Reliable Deep Grade Prediction with Uncertainty Estimation

Abstract

Currently, college-going students are taking longer to graduate than their parental generations. Further, in the United States, the six-year graduation rate has been 59% for decades. Improving the educational quality by training better-prepared students who can successfully graduate in a timely manner is critical. Accurately predicting students' grades in future courses has attracted much attention as it can help identify at-risk students early so that personalized feedback can be provided to them on time by advisors. Prior research on students' grade prediction include shallow linear models; however, students' learning is a highly complex process that involves the accumulation of knowledge across a sequence of courses that can not be sufficiently modeled by these linear models. In addition to that, prior approaches focus on prediction accuracy without considering prediction uncertainty, which is essential for advising and decision making.
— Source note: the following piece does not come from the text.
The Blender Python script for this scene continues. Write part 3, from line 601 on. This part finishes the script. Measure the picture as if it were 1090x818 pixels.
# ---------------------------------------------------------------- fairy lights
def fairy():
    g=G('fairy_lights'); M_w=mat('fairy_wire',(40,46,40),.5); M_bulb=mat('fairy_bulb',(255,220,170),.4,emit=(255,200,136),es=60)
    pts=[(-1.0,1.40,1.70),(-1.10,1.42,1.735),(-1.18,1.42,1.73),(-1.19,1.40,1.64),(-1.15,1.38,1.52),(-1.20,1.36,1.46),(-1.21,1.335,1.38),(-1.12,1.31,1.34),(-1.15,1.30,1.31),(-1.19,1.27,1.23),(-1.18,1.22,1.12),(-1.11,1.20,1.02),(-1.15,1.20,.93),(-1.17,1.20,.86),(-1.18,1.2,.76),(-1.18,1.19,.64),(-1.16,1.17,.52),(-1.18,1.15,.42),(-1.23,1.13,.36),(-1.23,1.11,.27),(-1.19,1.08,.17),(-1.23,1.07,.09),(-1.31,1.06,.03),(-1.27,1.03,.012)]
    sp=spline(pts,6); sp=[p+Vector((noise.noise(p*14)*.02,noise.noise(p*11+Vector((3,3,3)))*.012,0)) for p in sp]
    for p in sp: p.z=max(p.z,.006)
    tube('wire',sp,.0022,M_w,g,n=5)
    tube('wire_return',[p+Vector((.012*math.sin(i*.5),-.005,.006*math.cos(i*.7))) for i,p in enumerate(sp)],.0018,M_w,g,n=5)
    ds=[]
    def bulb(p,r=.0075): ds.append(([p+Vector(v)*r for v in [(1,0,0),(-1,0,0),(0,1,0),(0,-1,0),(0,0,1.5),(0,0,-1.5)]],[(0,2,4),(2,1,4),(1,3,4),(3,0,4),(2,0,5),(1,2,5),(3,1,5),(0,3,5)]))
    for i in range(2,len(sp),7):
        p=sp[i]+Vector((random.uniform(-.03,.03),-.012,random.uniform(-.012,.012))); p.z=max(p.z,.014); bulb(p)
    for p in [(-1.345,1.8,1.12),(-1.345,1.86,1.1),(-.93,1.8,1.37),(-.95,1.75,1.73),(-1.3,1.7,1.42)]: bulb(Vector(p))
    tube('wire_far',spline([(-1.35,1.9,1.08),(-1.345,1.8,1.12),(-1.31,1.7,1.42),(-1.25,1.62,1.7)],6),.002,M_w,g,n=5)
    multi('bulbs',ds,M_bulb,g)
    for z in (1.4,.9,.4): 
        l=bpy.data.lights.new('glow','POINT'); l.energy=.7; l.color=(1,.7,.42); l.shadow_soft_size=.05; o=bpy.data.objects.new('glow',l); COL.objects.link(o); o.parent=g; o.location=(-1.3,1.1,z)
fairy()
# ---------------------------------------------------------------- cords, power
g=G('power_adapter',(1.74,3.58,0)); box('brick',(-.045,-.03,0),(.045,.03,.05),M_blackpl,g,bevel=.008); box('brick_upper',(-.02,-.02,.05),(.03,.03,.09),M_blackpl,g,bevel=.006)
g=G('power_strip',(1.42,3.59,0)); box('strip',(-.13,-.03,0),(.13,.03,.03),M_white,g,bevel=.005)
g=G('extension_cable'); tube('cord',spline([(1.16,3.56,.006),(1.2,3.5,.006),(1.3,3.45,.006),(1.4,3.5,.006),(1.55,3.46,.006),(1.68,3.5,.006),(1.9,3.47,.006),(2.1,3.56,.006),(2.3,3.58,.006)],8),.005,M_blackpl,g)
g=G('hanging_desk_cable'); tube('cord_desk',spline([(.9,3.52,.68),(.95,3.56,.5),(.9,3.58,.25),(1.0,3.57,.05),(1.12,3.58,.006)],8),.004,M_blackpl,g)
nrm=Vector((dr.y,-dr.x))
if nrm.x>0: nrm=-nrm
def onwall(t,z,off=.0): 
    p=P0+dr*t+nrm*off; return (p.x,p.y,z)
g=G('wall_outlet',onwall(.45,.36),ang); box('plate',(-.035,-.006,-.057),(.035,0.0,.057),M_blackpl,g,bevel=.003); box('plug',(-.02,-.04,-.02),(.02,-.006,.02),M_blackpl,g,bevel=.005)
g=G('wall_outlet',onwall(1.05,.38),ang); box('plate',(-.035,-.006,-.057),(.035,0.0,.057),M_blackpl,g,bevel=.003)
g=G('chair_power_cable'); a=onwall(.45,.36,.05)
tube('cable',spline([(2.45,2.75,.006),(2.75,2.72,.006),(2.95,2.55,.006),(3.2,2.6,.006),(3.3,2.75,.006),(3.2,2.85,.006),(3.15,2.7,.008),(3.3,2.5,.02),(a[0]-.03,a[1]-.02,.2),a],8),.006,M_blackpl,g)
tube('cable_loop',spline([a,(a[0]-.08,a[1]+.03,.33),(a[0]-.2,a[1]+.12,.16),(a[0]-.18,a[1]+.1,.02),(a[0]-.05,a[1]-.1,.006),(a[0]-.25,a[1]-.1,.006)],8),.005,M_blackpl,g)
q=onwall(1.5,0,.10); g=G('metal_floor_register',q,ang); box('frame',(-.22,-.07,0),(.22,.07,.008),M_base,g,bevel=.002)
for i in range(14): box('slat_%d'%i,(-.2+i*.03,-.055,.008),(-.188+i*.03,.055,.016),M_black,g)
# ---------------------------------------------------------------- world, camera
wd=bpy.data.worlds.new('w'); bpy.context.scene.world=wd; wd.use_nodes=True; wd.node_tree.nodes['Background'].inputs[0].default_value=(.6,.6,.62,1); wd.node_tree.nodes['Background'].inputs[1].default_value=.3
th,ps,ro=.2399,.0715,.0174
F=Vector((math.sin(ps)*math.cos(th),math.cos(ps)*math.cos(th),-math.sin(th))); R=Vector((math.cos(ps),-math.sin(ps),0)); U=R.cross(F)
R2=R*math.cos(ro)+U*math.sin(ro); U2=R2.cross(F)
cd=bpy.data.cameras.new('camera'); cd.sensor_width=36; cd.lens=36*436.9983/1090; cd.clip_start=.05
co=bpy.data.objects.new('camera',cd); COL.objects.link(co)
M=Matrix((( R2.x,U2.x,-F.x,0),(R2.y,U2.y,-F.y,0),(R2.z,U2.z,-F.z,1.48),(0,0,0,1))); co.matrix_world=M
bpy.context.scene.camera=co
In this work, we present two types of Bayesian deep learning models for grade prediction. The MLP ignores the temporal dynamics of students' knowledge evolution. Hence, we propose RNN for students' performance prediction. To evaluate the performance of the proposed models, we performed extensive experiments on data collected from a large public university. The experimental results show that the proposed models achieve better performance than prior state-of-the-art approaches. Besides more accurate results, Bayesian deep learning models estimate uncertainty associated with the predictions. We explore how uncertainty estimation can be applied towards developing a reliable educational early warning system. In addition to uncertainty, we also develop an approach to explain the prediction results, which is useful for advisors to provide personalized feedback to students.